Only the lines from the start of the material through the line containing "thing('cow', lb, 'cow', W(x, y), .4, None, cm)" are to be extracted, exactly as they appear.

■ **Data provided**
========
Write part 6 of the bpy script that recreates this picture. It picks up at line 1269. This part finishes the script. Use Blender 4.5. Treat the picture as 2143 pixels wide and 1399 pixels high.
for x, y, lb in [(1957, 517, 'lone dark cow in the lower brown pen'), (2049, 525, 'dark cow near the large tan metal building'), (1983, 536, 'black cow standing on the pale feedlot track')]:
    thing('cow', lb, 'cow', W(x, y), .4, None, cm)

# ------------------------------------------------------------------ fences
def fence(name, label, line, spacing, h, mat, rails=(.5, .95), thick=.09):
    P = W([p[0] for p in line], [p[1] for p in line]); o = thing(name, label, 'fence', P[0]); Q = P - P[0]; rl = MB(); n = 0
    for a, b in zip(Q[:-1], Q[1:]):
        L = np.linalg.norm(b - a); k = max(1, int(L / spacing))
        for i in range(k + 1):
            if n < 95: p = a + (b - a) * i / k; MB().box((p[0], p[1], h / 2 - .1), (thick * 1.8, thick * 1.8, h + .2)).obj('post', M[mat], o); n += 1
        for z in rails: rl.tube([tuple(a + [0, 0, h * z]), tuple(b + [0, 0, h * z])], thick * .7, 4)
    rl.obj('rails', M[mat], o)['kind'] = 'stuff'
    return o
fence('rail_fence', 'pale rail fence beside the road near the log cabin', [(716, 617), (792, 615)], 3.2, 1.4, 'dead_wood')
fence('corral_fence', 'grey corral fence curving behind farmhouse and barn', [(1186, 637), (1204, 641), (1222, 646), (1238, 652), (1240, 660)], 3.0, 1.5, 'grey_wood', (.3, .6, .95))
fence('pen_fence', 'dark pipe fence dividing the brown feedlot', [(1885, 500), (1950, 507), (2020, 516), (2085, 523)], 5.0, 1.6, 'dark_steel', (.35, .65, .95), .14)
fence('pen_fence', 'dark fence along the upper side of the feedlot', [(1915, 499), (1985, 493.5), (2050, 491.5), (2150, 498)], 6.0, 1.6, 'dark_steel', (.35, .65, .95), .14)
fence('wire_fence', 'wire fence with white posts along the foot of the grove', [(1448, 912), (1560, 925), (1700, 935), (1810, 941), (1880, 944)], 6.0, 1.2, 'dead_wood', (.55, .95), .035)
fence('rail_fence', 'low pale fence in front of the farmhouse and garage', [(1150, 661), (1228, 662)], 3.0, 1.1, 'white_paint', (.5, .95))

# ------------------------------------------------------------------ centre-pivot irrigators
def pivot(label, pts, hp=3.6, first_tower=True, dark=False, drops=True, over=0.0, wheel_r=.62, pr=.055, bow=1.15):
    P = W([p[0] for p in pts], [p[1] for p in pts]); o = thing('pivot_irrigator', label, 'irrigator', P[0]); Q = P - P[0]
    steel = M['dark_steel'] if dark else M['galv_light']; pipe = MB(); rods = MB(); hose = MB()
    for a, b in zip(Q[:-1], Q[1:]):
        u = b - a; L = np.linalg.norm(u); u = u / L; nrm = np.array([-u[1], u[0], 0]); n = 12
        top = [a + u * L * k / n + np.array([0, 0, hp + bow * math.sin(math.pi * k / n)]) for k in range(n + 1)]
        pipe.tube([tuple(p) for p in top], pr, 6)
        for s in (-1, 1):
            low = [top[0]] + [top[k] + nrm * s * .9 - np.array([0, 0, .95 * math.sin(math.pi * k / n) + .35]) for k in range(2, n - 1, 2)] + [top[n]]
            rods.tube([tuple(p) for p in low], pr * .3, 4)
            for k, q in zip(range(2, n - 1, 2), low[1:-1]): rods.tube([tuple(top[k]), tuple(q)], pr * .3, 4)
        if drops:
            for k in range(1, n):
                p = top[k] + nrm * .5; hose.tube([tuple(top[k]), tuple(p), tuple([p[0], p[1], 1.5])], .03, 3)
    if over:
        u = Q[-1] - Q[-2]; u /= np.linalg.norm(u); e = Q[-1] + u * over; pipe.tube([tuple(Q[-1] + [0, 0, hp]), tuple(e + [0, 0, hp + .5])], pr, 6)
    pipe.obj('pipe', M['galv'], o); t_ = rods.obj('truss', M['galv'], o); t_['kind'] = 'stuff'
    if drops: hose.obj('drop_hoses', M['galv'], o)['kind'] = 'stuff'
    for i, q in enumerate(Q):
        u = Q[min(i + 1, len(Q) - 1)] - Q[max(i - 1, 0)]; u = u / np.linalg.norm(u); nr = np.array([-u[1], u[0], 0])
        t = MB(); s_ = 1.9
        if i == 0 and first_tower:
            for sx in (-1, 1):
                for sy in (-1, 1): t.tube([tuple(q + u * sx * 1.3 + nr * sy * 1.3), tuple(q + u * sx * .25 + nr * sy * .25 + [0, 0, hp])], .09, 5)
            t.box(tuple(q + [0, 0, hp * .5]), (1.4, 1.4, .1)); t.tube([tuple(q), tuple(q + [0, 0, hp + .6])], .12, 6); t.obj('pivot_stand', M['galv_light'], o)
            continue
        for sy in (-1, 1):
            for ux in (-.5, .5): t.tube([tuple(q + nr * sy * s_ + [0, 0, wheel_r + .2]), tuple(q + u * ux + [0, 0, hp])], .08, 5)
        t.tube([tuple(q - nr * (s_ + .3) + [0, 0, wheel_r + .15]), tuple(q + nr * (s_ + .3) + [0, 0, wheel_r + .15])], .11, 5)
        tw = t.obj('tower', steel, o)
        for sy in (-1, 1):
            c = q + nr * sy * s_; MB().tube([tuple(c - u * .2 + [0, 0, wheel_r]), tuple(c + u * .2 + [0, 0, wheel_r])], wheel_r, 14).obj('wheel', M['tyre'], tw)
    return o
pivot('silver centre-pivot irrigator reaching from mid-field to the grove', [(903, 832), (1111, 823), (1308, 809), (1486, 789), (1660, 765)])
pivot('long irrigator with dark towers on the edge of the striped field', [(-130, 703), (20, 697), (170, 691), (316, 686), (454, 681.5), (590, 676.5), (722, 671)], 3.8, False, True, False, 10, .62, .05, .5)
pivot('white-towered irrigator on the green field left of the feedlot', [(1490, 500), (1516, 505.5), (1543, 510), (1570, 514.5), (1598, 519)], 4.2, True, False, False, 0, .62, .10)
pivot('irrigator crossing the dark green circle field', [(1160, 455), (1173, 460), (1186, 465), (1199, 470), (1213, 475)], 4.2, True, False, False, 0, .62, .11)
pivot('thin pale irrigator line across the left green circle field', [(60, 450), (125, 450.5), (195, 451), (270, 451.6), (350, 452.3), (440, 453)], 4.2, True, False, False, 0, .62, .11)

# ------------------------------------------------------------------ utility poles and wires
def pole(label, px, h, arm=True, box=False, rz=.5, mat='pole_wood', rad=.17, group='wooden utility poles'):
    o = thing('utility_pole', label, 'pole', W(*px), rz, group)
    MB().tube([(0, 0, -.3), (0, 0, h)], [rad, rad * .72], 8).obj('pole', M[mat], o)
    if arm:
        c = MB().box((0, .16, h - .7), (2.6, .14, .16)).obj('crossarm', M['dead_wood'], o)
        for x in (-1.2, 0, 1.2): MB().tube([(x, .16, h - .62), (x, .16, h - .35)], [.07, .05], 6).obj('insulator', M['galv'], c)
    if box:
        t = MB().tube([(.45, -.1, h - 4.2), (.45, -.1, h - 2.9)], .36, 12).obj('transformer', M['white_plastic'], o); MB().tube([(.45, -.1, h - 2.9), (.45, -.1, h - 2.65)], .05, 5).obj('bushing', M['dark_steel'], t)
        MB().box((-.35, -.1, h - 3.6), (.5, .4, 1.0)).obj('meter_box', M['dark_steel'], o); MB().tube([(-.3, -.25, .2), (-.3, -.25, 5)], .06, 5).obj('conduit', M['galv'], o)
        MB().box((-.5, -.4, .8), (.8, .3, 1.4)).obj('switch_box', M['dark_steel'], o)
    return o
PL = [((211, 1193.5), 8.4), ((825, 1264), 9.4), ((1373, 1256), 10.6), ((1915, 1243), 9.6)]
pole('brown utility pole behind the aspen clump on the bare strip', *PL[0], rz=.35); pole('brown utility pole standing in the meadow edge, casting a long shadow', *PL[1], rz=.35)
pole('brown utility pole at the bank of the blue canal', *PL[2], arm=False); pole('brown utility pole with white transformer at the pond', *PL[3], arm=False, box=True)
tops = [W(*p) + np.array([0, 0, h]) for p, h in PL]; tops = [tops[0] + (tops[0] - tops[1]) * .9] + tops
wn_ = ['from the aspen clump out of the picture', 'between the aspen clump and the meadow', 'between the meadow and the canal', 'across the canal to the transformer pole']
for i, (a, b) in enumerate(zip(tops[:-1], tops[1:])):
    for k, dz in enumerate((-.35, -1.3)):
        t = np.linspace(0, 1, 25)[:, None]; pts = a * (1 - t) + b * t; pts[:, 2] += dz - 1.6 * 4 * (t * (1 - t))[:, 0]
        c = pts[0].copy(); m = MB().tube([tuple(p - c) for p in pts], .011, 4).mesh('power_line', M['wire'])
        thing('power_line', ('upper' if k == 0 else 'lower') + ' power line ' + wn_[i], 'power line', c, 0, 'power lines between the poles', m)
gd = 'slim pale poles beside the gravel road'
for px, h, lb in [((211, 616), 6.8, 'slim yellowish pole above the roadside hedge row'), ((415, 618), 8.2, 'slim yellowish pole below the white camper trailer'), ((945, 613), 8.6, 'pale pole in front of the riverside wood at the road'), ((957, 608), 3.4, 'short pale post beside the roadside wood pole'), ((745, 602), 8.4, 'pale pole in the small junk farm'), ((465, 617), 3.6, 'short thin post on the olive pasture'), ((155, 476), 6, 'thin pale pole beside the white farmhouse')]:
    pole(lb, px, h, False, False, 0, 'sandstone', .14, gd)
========
■ **Task answer**
Write part 6 of the bpy script that recreates this picture. It picks up at line 1269. This part finishes the script. Use Blender 4.5. Treat the picture as 2143 pixels wide and 1399 pixels high.
for x, y, lb in [(1957, 517, 'lone dark cow in the lower brown pen'), (2049, 525, 'dark cow near the large tan metal building'), (1983, 536, 'black cow standing on the pale feedlot track')]:
    thing('cow', lb, 'cow', W(x, y), .4, None, cm)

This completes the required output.